La produzione industriale tedesca ad agosto è cresciuta del 2,9% rispetto a luglio, ma è scesa del 2,7% su base annua. E il Governo di Berlino, secondo l’indiscrezione del Süddeutsche Zeitung, sarebbe pronto a tagliare le stime di crescita del 2024 al -0,2% dal precedente +0,3%. Di fatto il Pil della Germania sarebbe negativo per il secondo anno consecutivo, visto che il 2023 era terminato con un -0,3%. Come uscire da questa impasse economica? «Considerando l’impossibilità di tornare a rifornirsi di economico gas russo, materia prima importante per alcuni suoi settori industriali, la politica più sensata da attuare in Germania per spingere la crescita potrebbe e dovrebbe passare da una spesa in disavanzo, considerando l’ampio spazio fiscale che ha disposizione», ci dice Luigi Campiglio, Professore di Politica economica all’Università Cattolica di Milano.
Una spesa con quale obiettivo?
La Germania è sì una potenza, ma da un po’ di anni ormai perde i pezzi: le infrastrutture, dalle autostrade alle ferrovie, avrebbero bisogno di un rilevante volume di investimenti. Ci sono tutte le condizioni per attuare una quanto mai desiderabile e necessaria politica di investimenti produttivi. Ci sono tutte le condizioni tranne quella politica, viste le difficoltà della maggioranza e il ruolo di ministro delle Finanze assegnato a Christian Lindner, leader dei Liberali, che continua a escludere un aumento del deficit. In questa situazione di stagnazione, il pericolo può essere rappresentato da una ripresa dell’inflazione: il rischio è che la Germania si avvii verso una stagflazione.
Come potrebbe tornare l’inflazione in una situazione di stagnazione dell’economia?
Non sono mancati negli ultimi anni shock esogeni e potrebbero essercene degli altri. La struttura economica della Germania, inoltre, è particolarmente sensibile alla dinamica dei prezzi energetici. Dunque tra incertezza sulle presidenziali Usa, venti di guerra in Medio Oriente e proseguimento del conflitto russo-ucraino alle sue porte, ci sono alcuni fattori internazionali che potrebbero portare a una ripresa dell’inflazione tedesca.
Considerando che la legislatura in Germania termina tra un anno, c’è il rischio che anche il 2025 sia di stagnazione per l’economia tedesca?
Sì, il quadro più favorevole per l’economia tedesca in questo momento è quello di una stagnazione prolungata.
Con quali conseguenze per gli altri Paesi europei?
È noto che in passato la Germania è stata il traino dell’economia di tanti Paesi europei, Italia compresa. Il rischio che ci sia un effetto di propagazione della stagnazione o di un rallentamento eccessivo per le economie di partner Ue è purtroppo concreto.
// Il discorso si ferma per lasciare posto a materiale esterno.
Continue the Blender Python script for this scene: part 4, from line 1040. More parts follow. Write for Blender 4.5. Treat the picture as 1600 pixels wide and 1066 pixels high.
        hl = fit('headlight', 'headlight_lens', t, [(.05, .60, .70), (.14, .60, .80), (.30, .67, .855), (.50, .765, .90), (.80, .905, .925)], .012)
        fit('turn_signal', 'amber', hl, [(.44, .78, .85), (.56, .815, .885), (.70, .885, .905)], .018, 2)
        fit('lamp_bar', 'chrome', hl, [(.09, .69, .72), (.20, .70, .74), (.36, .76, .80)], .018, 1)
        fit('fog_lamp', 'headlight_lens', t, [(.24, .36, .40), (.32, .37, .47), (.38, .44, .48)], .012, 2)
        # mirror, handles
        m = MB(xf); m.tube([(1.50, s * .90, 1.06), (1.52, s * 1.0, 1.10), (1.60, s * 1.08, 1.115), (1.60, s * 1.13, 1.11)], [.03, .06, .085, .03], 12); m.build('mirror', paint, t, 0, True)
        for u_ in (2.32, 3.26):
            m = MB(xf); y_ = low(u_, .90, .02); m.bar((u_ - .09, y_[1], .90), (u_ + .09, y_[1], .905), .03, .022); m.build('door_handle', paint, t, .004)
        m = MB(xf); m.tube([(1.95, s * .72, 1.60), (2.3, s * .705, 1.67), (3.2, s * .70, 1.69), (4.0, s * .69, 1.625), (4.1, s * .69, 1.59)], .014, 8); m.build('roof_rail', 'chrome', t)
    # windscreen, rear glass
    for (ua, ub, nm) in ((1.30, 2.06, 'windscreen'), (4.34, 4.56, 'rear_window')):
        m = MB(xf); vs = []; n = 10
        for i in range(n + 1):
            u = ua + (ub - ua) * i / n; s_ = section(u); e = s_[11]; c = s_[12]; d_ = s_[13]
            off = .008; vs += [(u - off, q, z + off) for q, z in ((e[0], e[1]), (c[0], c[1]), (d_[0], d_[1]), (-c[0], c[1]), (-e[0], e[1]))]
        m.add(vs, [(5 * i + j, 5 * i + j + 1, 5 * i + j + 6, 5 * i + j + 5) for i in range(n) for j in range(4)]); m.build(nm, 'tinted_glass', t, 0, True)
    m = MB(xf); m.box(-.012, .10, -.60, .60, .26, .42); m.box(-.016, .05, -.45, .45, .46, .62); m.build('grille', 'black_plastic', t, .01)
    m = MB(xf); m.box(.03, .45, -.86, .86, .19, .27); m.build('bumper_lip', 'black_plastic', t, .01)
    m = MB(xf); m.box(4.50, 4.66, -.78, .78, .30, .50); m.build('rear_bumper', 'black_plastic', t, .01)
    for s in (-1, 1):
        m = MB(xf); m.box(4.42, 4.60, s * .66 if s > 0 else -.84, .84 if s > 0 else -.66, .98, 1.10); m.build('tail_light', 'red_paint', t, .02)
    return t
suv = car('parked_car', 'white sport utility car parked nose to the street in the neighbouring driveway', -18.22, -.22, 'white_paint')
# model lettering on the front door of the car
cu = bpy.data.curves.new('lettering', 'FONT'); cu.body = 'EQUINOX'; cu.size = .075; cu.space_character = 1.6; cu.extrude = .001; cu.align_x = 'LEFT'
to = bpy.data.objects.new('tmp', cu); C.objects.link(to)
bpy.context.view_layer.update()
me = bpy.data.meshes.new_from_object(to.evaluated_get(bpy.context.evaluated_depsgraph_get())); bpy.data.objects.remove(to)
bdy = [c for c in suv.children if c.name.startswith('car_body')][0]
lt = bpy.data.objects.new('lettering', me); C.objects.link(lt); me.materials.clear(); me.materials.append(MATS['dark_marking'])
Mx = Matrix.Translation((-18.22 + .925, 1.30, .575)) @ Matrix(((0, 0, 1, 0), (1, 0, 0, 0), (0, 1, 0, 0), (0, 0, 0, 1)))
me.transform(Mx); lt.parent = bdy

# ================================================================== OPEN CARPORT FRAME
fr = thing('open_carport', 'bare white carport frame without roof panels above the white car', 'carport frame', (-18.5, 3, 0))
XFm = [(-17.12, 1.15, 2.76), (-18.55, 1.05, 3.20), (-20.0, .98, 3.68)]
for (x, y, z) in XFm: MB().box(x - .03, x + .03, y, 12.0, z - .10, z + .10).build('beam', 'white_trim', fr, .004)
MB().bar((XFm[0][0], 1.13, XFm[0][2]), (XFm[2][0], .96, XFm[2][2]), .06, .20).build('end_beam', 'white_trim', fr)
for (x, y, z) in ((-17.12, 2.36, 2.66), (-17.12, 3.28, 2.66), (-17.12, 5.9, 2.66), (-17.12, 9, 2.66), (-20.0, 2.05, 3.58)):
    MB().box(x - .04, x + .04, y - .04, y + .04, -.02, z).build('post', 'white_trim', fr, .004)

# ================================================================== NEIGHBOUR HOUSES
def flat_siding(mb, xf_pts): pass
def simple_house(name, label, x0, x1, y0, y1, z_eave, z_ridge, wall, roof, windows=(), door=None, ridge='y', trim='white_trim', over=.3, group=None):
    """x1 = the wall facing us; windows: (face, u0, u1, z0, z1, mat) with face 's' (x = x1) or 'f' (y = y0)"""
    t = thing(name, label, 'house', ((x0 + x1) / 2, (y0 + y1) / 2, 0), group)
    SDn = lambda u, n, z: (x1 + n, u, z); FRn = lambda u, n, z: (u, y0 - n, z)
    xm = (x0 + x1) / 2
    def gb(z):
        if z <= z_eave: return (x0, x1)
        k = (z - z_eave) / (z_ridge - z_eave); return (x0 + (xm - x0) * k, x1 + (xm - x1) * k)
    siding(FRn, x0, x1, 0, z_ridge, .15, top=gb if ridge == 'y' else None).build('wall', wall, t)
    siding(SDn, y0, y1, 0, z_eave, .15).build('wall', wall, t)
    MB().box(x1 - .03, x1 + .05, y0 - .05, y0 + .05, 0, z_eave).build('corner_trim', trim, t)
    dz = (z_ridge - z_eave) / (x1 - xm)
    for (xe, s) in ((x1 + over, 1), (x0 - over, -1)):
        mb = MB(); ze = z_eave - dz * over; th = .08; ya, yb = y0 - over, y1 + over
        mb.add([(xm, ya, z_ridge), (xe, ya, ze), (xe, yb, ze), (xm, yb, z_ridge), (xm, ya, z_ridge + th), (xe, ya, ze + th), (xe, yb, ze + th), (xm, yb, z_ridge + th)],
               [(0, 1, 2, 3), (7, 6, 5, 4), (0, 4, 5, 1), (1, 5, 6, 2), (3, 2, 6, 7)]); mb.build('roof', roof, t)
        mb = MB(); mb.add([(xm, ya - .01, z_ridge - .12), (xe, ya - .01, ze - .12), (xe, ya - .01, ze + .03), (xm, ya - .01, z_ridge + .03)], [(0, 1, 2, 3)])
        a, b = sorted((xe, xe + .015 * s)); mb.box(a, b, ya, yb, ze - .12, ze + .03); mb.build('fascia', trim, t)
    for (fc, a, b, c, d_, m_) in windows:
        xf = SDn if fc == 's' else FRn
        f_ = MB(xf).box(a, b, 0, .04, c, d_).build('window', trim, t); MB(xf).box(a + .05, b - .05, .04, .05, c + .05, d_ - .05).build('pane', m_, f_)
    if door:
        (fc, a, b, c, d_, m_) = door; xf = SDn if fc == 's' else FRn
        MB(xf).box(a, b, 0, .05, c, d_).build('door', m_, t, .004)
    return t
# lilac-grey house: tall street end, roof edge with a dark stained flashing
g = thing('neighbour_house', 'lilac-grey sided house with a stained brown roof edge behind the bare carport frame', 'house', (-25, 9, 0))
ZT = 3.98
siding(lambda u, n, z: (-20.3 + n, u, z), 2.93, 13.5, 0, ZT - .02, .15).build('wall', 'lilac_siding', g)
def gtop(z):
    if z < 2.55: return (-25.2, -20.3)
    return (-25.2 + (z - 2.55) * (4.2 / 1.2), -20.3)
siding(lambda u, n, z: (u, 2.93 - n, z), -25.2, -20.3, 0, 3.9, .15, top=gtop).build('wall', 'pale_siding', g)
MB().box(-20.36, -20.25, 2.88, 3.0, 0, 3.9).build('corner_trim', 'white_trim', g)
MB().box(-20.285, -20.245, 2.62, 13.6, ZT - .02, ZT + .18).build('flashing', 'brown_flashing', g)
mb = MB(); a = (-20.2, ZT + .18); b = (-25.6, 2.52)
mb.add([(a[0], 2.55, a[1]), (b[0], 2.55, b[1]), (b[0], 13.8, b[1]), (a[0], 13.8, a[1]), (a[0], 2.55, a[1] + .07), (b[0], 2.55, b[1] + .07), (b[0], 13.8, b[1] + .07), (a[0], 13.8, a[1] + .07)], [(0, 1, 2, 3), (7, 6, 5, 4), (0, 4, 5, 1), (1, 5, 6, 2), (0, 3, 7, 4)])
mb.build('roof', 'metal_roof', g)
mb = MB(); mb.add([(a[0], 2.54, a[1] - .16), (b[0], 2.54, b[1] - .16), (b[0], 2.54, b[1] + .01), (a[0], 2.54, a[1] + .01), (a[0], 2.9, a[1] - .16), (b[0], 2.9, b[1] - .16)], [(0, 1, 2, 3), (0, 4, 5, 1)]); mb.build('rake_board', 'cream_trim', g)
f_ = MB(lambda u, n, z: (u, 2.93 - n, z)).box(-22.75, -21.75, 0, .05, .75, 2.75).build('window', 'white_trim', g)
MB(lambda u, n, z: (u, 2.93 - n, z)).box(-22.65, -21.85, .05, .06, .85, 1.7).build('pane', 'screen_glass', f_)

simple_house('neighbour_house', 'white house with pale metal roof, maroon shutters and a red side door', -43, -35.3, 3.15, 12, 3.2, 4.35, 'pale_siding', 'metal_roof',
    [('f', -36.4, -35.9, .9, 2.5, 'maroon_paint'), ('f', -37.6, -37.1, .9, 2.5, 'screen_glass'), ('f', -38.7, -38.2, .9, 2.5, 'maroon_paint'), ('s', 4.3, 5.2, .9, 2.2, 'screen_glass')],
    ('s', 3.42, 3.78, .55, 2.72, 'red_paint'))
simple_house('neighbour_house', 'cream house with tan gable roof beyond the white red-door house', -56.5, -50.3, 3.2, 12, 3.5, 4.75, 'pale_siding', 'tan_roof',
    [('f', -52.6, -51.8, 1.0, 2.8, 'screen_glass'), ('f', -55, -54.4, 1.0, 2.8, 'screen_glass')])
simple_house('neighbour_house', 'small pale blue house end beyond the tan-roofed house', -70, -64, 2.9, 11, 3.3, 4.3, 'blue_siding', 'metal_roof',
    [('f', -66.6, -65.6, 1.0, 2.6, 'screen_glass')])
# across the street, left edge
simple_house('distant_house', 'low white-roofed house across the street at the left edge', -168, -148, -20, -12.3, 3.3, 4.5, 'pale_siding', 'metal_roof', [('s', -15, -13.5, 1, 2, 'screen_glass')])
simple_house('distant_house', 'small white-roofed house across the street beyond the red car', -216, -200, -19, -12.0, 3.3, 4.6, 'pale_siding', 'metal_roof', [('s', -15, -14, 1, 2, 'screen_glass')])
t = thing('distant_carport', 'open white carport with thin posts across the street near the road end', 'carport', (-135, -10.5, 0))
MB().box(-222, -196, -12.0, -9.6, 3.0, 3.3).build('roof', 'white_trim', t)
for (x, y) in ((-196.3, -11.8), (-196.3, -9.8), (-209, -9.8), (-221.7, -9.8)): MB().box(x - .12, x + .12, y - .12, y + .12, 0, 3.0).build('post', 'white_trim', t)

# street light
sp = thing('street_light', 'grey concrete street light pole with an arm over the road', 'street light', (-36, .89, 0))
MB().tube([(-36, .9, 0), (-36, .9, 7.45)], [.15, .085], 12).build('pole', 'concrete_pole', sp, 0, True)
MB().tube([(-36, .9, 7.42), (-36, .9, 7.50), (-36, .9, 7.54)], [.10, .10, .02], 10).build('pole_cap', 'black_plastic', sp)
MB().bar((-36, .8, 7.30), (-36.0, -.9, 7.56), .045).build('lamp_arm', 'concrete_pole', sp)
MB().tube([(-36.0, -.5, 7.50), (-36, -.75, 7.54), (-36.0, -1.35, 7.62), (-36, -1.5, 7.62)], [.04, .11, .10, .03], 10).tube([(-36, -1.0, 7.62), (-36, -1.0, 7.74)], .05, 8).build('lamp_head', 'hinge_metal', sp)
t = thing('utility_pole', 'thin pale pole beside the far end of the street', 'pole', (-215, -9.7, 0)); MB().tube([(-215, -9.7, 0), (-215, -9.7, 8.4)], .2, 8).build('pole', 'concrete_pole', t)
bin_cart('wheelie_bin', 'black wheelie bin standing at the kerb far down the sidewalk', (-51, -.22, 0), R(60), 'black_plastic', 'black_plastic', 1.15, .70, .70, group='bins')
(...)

In Italia, come possiamo affrontare questa situazione, in particolare la mancanza di un traino da parte dell’economia tedesca, dopo che Bankitalia ha stimato una crescita dello 0,8% per quest’anno?
In parte possiamo affidarci alle capacità delle nostre imprese, ma la struttura industriale italiana è prevalentemente concentrata nel centro-nord e non dobbiamo dimenticare che c’è una parte non marginale del Paese che traccheggia sia dal punto di vista della capacità di reddito delle famiglie che, soprattutto, delle disuguaglianze. Una politica che fosse genuinamente equa potrebbe quanto meno aiutare a mantenere il segno più davanti al Pil. Dunque, quello che possiamo fare è attuare una politica economica equilibrata che sia attenta ai redditi familiari più bassi.
Tra proroga del taglio del cuneo fiscale e dell’accorpamento delle aliquote Irpef e volontà di sostenere le famiglie con figli, sulla carta il Governo sembra poter andare nella direzione da lei auspicata…
Sì. Bisognerà vedere quanto queste, e altre misure, siano realizzabili anche dal punto di vista strutturale. Penso sia poi importante attenzionare la sanità, perché ci sono segnali, dalle liste d’attesa all’età delle attrezzature e del personale, che per la macchina del servizio pubblico le difficoltà stiano aumentando.